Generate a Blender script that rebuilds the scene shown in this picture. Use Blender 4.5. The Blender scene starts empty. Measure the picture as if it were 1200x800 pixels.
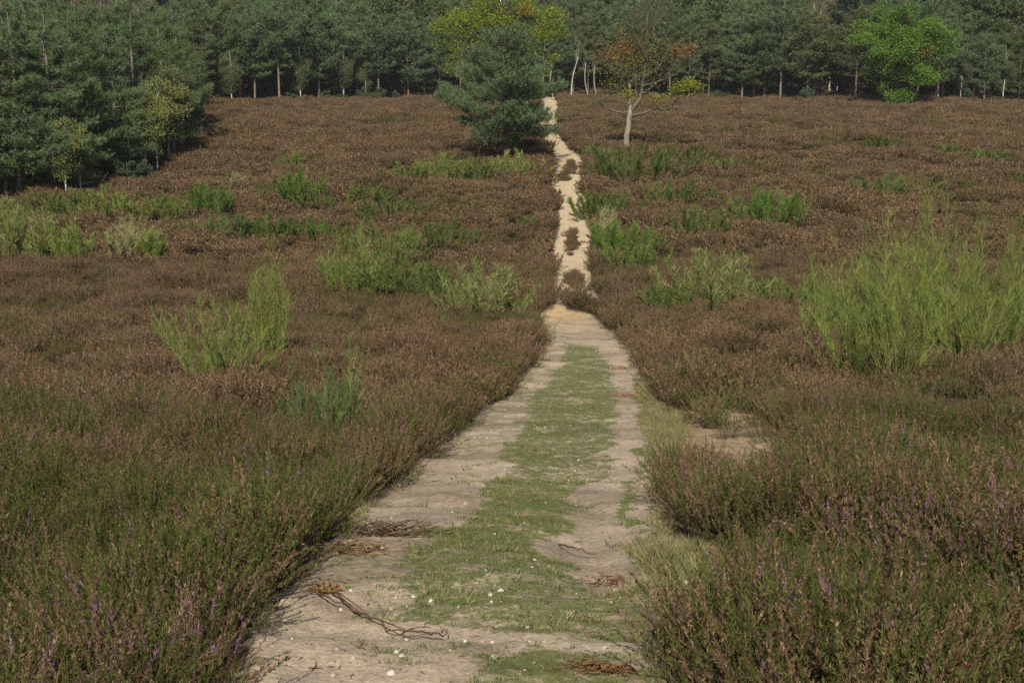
import bpy, math, random
import numpy as np
from math import radians as R, sin, cos, pi
from mathutils import Vector

S = bpy.context.scene
COL = S.collection

# ------------------------------------------------------------------ camera
F = 1667.0                      # focal length in units of a 1200 px wide frame
PITCH = math.atan(250.0 / F)
ZC = 1.7
cam_d = bpy.data.cameras.new('camera'); cam = bpy.data.objects.new('camera', cam_d); COL.objects.link(cam)
cam_d.sensor_width = 36; cam_d.lens = 36 * F / 1200; cam_d.clip_end = 6000; cam_d.clip_start = 0.1
cam.location = (0, 0, ZC); cam.rotation_euler = (pi / 2 - PITCH, 0, 0)
S.camera = cam

# ------------------------------------------------------------------ world and sun
SUN_EL, SUN_AZ = R(40), R(-175)            # azimuth from +Y: behind the camera, a little to the left
w = bpy.data.worlds.new('World'); S.world = w; w.use_nodes = True
nt = w.node_tree; bg = nt.nodes['Background']; bg.inputs[1].default_value = 0.06
sky = nt.nodes.new('ShaderNodeTexSky'); sky.sky_type = 'NISHITA'; sky.sun_disc = False
sky.sun_elevation = SUN_EL; sky.sun_rotation = SUN_AZ
nt.links.new(sky.outputs[0], bg.inputs[0])
sd = bpy.data.lights.new('sun', 'SUN'); sun = bpy.data.objects.new('sun', sd); COL.objects.link(sun)
sd.energy = 4.8; sd.angle = R(0.5); sd.color = (1, .915, .76)
sv = Vector((sin(SUN_AZ) * cos(SUN_EL), cos(SUN_AZ) * cos(SUN_EL), sin(SUN_EL)))
sun.rotation_euler = sv.to_track_quat('Z', 'Y').to_euler()
S.view_settings.view_transform = 'Standard'; S.view_settings.look = 'None'
S.view_settings.exposure = .18; S.view_settings.gamma = 1
S.cycles.max_bounces = 5; S.cycles.diffuse_bounces = 3; S.cycles.transmission_bounces = 3
S.cycles.glossy_bounces = 1; S.cycles.use_denoising = False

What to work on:
Exactly as written, please give again the lines from the beginning of the listing through the line containing "S.camera = cam", inclusive, without any pictures.

Exercise response:
Generate a Blender script that rebuilds the scene shown in this picture. Use Blender 4.5. The Blender scene starts empty. Measure the picture as if it were 1200x800 pixels.
import bpy, math, random
import numpy as np
from math import radians as R, sin, cos, pi
from mathutils import Vector

S = bpy.context.scene
COL = S.collection

# ------------------------------------------------------------------ camera
F = 1667.0                      # focal length in units of a 1200 px wide frame
PITCH = math.atan(250.0 / F)
ZC = 1.7
cam_d = bpy.data.cameras.new('camera'); cam = bpy.data.objects.new('camera', cam_d); COL.objects.link(cam)
cam_d.sensor_width = 36; cam_d.lens = 36 * F / 1200; cam_d.clip_end = 6000; cam_d.clip_start = 0.1
cam.location = (0, 0, ZC); cam.rotation_euler = (pi / 2 - PITCH, 0, 0)
S.camera = cam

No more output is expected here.